From Harper’s Weekly August 22, 1863:
YANCEY.
WILLIAM L. YANCEY is a man who will be known in our history as one of the most virulent but not one of the most able of the traitors who have conspired for the ruin of their country. …
Mr. Yancey himself furnished an illustration of the absurdity of his own dogmas. Every society is truly prosperous because secure in the degree that it allows the most liberal discussion. In any truly free community whatever can not be debated ought not to be endured, because such a community is governed by public opinion, and without discussion public opinion is unenlightened. During the last Presidential canvass Mr. Yancey made a tour of the free States for the purpose of persuading the people that they had better not vote against the slaveholders upon pain of summary ruin. In States made prosperous and happy by a greater individual freedom than was ever known Mr. Yancey stood before the people to cajole and threaten them from the exercise of political rights. He was heard and endured, and sometimes applauded. But the fact that he was heard and was tolerated in free States while he advocated shivery, showed the infinitely higher political civilization of those States than that which Mr. Yancey advocated, and to which he was accustomed. To plead for liberty in those States would have cost the orator his life. …
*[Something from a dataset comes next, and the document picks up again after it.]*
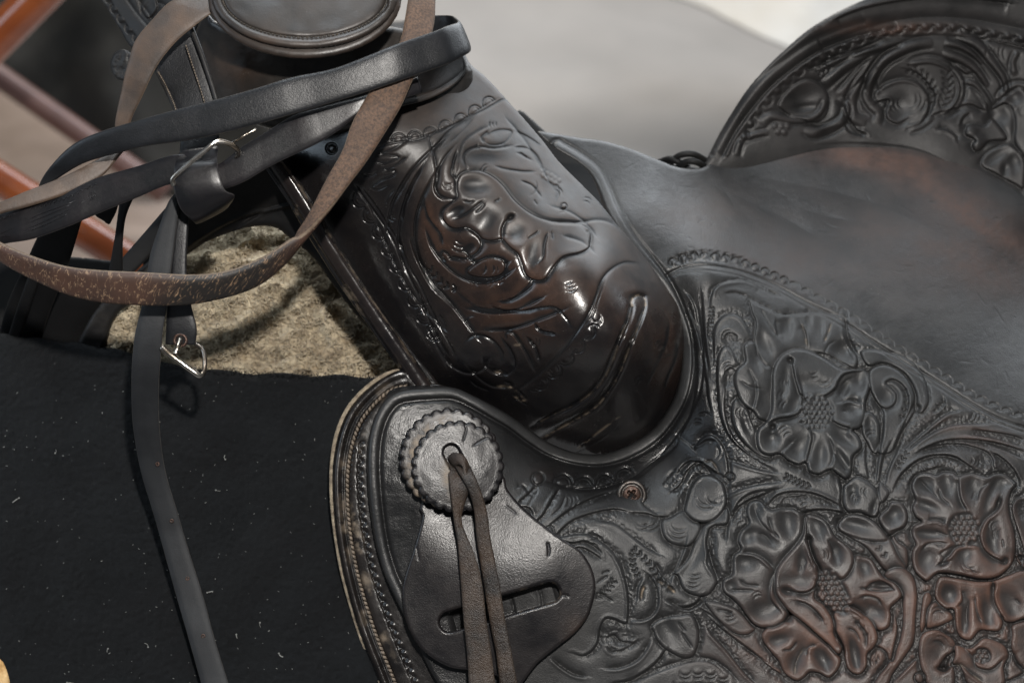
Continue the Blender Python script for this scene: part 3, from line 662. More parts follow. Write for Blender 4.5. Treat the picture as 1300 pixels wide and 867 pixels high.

But although the “revolution” is in its third year, Mr. Yancey had achieved no more renown in it than he did before it began. He went to Europe as an emissary to make the thing look respectable, but soon returned disheartened. Since then he has been ex officio, as a “Senator,” one of the ring-leaders of the rebellion. But his name was never heard. His influence has nowhere appeared. Like Toombs, Wigfall, Ellett, Spratt, Keitt, and Orr, his sole distinction is that he hated his country, because his country loved liberty.
As a “Senator”, Yancey still had some fire:
In Congress, Yancey and Benjamin Hill of Georgia, who had previously clashed in 1856, had their differences over a bill intended to create the Confederate Supreme Court erupt into physical violence. Hill hit Yancey in the head with a glass inkstand on the floor of the Senate, but in the ensuing investigation it was Yancey, not Hill, who was censured.
Yancey died under the Confederate national flag that was adopted May 1, 1863, which eventually “became criticized for being ‘too white’.” It could be mistaken as a flag of truce.
I reacted to the Harper’s story by thinking there sure was less liberty in the North after the rebellion started. Where does legitimate criticism of a regime end and treason begin?